Closed pbatard closed 6 years ago

pbatard commented 6 years ago

This issue is being observed with Ubuntu 18.04 LTS installed in UEFI mode on a Raspberry Pi 3.

The problem is that the default of Ubuntu is to disable the serial console that was used by ATF, but not in a manner where characters can not be enqueued.

As a result, the informational messages generated by ATF during Power Off are setting the 16550 UARTLSR_TEMT, UARTLSR_THRE flags, but since no characters are ever sent, these flags are never cleared, causing an infinite loop in 16550_console.S:

    /* Loop until the transmit FIFO is empty */
1:  ldr w1, [x0, #UARTLSR]
    and w1, w1, #(UARTLSR_TEMT | UARTLSR_THRE)
    cmp w1, #(UARTLSR_TEMT | UARTLSR_THRE)
    b.ne    1b

The end result is that users are left with a system that can not be rebooted.

Because this is an issue that only manifests itself during the power down/cycle paths, and we can envision other systems than the Raspberry Pi running into a similar issue, we believe that a new global build option, called CONSOLE_FLUSH_ON_POWEROFF (that would be enabled by default so as not to alter the current behaviour) should be added, so that it becomes possible to disable calls to console_flush() altogether during poweroff, thus alleviating this issue.

Having this option integrated into ATF is especially crucial for the work we are doing in getting an UEFI firmware for the Raspberry Pi 3 submitted to the EDK2, as, without a fix for the Ubuntu 18.04 reboot issue in ATF, we won't be in a position to provide vanilla ATF binaries as part of that firmware...

We will therefore submit a pull request with a patch proposal soon.

soby-mathew commented 6 years ago

Hmm, this seems to a platform port issue.
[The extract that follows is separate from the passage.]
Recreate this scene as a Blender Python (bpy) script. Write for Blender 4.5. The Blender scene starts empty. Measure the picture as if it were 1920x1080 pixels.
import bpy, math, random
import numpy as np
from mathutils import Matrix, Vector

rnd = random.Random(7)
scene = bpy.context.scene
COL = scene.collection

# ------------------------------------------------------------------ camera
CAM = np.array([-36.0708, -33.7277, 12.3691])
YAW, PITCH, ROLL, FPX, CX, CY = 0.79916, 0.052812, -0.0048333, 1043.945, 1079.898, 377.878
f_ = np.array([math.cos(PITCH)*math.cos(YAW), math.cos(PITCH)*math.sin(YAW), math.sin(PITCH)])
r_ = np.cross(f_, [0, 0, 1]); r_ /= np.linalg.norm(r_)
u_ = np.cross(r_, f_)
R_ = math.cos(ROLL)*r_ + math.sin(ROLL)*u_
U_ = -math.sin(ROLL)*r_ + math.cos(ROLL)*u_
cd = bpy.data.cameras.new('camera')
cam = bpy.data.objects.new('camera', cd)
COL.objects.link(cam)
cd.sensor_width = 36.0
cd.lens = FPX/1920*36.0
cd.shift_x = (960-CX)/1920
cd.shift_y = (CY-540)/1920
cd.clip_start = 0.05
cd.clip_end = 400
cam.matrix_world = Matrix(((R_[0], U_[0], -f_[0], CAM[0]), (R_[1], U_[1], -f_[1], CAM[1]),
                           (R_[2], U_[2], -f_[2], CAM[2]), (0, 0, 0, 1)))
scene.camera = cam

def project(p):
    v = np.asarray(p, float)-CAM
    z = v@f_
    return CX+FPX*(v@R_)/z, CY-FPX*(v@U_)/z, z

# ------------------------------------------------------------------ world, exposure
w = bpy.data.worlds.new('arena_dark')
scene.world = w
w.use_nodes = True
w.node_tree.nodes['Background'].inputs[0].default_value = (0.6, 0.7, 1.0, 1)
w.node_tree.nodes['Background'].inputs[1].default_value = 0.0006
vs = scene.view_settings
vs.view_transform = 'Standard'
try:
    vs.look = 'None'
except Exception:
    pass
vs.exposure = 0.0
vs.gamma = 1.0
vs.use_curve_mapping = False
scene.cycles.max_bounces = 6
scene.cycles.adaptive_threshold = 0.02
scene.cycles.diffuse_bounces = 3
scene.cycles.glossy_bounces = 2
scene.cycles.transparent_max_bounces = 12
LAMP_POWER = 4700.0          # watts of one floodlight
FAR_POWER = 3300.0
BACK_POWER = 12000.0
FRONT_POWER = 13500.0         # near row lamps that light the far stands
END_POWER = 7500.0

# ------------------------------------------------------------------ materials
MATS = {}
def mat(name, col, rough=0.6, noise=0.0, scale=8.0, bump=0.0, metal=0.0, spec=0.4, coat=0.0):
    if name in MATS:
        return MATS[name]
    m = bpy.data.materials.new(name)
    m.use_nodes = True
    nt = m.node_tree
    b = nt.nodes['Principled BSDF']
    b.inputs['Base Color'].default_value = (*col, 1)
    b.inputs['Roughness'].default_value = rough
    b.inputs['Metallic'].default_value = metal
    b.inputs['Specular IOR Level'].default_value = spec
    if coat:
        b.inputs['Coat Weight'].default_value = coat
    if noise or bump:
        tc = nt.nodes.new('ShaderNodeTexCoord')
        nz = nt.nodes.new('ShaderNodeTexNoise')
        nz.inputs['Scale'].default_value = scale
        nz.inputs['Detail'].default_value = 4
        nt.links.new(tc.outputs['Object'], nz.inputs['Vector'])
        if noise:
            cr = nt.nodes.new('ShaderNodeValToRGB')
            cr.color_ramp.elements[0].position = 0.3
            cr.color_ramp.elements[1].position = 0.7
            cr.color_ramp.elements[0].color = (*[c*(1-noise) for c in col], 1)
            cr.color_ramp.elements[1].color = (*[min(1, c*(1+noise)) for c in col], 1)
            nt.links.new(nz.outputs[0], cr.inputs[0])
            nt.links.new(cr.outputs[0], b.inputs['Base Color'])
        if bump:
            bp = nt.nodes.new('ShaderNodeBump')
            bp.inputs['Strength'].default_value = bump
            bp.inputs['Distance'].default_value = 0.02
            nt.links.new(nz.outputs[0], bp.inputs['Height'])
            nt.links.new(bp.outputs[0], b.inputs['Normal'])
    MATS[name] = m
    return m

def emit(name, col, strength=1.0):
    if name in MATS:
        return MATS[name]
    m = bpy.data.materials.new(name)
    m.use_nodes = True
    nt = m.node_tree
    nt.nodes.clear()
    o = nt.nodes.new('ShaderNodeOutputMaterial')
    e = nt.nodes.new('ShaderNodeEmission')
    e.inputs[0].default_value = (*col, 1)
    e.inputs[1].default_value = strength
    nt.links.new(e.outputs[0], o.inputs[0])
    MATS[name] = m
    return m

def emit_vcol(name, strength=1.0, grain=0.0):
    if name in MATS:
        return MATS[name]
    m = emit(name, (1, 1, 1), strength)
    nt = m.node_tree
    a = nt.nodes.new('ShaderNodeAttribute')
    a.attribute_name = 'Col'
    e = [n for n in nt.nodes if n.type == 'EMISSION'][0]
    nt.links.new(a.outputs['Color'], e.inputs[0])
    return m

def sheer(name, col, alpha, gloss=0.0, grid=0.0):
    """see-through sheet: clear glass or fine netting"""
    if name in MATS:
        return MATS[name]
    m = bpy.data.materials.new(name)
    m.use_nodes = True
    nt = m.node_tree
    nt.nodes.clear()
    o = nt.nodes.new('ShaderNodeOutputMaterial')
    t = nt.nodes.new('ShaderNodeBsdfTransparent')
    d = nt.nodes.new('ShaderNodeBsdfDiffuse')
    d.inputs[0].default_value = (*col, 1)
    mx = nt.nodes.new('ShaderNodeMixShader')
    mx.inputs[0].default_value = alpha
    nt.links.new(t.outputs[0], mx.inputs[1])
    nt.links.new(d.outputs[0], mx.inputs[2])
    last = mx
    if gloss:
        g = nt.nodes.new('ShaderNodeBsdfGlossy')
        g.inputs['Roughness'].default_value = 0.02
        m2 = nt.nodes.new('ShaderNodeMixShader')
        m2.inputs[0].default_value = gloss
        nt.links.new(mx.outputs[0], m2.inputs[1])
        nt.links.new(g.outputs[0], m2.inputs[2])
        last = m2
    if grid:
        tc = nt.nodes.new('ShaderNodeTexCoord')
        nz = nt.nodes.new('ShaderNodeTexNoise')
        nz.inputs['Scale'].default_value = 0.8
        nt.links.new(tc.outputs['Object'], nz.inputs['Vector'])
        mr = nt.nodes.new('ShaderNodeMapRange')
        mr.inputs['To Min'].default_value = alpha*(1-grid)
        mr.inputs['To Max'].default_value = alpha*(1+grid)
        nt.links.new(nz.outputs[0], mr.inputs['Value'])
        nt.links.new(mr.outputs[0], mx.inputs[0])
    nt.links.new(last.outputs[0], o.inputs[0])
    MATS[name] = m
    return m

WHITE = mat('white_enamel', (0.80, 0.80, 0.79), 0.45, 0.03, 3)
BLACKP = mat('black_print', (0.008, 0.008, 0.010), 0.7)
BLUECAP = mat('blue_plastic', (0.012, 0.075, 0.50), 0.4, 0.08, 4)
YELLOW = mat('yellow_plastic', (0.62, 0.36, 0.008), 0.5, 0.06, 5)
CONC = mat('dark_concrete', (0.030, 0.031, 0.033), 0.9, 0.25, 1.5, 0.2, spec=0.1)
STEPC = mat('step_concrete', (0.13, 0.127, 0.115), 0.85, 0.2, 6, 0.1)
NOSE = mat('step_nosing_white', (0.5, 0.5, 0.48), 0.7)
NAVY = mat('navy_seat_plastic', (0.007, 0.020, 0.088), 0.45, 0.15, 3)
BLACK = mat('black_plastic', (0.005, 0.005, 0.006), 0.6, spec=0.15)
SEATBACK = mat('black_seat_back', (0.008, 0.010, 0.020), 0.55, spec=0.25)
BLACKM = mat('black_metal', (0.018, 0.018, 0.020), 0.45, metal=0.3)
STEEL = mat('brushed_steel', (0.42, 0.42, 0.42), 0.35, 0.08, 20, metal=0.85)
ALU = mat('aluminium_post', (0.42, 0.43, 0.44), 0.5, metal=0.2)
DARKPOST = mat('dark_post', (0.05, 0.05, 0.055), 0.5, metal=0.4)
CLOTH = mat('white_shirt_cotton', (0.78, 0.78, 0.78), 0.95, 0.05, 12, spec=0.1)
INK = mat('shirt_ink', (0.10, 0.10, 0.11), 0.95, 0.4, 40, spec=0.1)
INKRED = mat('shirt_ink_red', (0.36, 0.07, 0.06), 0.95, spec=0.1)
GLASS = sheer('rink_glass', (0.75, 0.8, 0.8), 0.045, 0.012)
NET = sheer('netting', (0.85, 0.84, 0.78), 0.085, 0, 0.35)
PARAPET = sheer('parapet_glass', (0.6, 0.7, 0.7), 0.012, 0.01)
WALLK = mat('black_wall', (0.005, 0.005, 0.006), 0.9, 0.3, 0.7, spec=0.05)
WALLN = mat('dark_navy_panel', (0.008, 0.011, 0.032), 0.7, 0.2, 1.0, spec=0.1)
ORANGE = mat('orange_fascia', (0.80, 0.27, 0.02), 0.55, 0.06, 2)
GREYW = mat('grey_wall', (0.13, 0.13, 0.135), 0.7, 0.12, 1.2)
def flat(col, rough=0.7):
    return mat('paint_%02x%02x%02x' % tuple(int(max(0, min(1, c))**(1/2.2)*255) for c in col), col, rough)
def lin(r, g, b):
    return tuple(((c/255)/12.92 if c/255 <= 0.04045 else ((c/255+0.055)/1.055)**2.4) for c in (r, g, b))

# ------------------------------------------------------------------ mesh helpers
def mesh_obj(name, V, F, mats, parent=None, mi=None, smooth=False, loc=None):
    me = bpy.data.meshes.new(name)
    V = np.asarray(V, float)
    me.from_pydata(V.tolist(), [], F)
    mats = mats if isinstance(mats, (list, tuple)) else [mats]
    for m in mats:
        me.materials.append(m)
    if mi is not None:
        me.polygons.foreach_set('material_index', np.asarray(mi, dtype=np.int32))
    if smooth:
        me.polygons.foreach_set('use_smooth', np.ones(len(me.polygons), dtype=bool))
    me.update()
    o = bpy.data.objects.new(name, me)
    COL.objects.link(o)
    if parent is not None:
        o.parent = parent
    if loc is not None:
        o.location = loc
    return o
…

The firmware must never share the UART with normal world, as this can a DoS attack vector into the secure world. On ARM reference platforms such as FVP, it initially uses the same UART as Linux during the cold boot phase and once cold boot is completed, it switches to a runtime UART (which is not shared with Linux).

RPi3 should also do the same. If it doesn't have a separate UART to register as runtime UART, then it shouldn't register any UART for runtime.

ghost commented 6 years ago

I'd like to have an option to print runtime messages in that UART even though it's not advisable to do that, it's still useful for debugging. Maybe the best thing to do is to have something like RPI3_RUNTIME_UART that can decide what to do (UART0, UART1, DISABLED) that defaults to DISABLED.

pbatard commented 6 years ago

Even if this is the cause of my issue, I agree with @antonio-nino-diaz-arm that I'd prefer having a build option, disabled by default, to leave the UART enabled to print runtime message.

I guess if we go with this option my pull request becomes moot, as I should then be able to use RPI3_RUNTIME_UART=DISABLED, which is fine with me.